- SET EXERCISE -
Find each line with the word "part" and copy it.

▽

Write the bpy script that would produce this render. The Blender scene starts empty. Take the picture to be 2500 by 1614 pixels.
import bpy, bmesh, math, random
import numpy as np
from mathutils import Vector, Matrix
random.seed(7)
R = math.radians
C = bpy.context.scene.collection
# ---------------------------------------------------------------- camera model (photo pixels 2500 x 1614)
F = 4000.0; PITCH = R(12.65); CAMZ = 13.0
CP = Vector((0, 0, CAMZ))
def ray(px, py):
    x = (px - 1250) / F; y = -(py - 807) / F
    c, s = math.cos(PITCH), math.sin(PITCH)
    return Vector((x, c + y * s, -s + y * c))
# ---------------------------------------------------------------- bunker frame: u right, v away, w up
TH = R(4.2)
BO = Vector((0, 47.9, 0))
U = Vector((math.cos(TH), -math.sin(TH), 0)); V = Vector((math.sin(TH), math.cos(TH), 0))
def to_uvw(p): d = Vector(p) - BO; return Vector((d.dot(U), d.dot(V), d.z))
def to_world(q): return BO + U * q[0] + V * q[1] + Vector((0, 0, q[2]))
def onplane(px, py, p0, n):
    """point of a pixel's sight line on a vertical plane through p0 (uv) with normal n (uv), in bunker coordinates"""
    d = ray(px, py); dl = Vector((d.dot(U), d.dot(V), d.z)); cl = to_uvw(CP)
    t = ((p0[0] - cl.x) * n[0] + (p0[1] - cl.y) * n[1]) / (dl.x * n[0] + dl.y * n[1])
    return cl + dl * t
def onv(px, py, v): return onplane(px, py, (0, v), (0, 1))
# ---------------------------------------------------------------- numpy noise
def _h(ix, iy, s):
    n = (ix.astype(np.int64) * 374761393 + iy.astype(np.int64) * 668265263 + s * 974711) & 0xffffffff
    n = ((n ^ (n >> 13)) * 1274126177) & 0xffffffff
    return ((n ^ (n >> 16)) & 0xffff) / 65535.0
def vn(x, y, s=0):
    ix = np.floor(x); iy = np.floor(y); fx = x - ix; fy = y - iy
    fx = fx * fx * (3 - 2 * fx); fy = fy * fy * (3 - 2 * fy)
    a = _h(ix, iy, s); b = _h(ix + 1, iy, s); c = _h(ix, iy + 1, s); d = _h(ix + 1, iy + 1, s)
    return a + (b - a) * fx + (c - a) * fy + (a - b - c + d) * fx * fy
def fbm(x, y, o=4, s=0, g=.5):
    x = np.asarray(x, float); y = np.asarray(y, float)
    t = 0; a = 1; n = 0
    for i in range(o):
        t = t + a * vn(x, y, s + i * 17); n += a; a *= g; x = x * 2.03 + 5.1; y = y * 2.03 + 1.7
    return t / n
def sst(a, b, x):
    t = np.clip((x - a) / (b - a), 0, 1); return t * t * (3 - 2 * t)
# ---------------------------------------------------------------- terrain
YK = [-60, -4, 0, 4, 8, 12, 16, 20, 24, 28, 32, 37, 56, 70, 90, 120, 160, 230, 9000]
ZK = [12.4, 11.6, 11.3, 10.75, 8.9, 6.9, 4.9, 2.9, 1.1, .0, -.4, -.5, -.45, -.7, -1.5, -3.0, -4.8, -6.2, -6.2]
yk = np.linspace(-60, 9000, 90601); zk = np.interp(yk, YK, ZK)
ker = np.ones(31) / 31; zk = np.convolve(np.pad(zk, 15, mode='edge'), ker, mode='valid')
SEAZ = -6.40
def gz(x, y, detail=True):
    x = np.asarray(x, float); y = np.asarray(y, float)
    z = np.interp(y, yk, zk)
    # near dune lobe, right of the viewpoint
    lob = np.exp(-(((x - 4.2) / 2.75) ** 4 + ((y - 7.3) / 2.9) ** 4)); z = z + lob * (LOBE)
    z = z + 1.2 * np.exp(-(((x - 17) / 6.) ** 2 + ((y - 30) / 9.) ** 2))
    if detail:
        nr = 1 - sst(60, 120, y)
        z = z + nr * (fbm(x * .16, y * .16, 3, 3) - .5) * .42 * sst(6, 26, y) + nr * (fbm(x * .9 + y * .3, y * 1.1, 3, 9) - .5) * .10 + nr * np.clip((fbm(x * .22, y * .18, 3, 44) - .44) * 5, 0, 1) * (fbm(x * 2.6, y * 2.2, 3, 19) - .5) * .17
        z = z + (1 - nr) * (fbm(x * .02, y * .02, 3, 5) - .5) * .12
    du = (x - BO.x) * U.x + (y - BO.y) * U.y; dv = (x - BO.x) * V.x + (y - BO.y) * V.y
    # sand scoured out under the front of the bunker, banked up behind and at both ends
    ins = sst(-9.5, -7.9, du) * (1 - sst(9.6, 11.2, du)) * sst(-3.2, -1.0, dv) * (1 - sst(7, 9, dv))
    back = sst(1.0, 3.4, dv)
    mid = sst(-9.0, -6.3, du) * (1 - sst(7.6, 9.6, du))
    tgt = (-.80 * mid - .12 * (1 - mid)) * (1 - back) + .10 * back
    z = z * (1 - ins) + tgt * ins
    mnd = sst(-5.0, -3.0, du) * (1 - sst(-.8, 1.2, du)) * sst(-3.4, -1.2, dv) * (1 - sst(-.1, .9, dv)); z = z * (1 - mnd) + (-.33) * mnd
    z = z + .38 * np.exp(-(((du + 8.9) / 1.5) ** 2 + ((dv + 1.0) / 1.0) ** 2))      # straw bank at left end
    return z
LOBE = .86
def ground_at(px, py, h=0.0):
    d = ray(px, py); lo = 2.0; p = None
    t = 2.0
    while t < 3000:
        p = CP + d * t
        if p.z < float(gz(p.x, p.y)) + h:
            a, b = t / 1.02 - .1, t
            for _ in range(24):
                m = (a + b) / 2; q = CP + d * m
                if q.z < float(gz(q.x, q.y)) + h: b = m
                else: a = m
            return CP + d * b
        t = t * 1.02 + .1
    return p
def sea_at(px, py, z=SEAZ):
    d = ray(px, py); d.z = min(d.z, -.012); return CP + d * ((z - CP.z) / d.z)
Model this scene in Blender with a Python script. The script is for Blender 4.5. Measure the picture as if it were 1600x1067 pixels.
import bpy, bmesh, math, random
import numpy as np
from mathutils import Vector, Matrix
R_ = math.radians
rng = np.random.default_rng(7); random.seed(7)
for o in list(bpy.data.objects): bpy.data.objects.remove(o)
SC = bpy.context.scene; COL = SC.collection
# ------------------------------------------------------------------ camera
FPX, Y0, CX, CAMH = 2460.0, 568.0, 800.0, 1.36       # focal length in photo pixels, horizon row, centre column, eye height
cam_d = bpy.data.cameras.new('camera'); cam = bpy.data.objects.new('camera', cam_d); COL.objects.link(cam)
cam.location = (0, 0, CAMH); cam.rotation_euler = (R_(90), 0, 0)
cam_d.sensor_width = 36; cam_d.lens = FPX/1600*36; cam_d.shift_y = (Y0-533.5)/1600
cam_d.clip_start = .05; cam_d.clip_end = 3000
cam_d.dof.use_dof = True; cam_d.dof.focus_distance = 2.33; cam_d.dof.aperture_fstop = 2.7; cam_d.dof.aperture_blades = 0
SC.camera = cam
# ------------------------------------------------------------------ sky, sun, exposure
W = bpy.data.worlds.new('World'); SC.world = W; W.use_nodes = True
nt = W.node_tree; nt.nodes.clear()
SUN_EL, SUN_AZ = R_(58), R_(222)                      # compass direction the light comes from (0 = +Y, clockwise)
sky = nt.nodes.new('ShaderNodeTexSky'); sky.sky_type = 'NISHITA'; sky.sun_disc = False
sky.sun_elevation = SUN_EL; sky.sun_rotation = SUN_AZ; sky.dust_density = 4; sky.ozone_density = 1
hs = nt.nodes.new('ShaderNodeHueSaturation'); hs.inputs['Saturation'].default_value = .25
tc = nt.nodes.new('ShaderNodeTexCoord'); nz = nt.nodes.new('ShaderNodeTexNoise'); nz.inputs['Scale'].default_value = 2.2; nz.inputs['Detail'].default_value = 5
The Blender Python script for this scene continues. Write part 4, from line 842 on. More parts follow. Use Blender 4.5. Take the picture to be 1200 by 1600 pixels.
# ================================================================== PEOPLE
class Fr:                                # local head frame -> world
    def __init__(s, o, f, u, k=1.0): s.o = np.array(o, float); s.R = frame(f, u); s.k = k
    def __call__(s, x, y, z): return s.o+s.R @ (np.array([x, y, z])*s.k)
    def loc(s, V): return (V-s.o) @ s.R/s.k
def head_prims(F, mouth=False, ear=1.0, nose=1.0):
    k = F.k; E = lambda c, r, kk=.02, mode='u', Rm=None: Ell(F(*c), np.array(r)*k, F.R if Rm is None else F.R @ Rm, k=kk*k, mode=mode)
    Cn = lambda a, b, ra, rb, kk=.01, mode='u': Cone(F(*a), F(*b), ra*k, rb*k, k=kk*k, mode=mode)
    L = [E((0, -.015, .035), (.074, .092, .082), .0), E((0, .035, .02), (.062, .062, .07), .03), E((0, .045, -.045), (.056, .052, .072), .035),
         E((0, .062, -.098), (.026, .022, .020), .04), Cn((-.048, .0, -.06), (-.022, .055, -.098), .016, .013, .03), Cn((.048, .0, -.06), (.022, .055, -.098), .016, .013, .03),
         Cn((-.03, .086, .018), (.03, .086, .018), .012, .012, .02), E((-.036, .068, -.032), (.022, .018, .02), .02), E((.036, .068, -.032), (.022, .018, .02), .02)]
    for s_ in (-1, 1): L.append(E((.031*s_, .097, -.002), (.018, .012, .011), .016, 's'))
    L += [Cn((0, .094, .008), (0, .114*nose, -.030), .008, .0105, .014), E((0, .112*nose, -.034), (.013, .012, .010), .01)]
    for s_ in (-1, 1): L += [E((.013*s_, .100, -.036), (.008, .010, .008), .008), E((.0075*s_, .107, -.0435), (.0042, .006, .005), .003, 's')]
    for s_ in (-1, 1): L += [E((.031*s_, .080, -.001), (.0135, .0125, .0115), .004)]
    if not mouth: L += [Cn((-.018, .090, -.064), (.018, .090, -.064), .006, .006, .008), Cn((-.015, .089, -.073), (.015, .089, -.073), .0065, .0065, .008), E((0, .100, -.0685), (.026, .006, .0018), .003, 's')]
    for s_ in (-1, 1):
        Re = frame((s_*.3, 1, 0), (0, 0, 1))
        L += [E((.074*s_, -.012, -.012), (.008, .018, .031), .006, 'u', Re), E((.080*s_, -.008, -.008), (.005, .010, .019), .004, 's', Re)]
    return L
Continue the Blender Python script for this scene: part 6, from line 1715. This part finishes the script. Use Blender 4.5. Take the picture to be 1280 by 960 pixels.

△

- ANSWER FOR THE TASK -
The Blender Python script for this scene continues. Write part 4, from line 842 on. More parts follow. Use Blender 4.5. Take the picture to be 1200 by 1600 pixels.
Continue the Blender Python script for this scene: part 6, from line 1715. This part finishes the script. Use Blender 4.5. Take the picture to be 1280 by 960 pixels.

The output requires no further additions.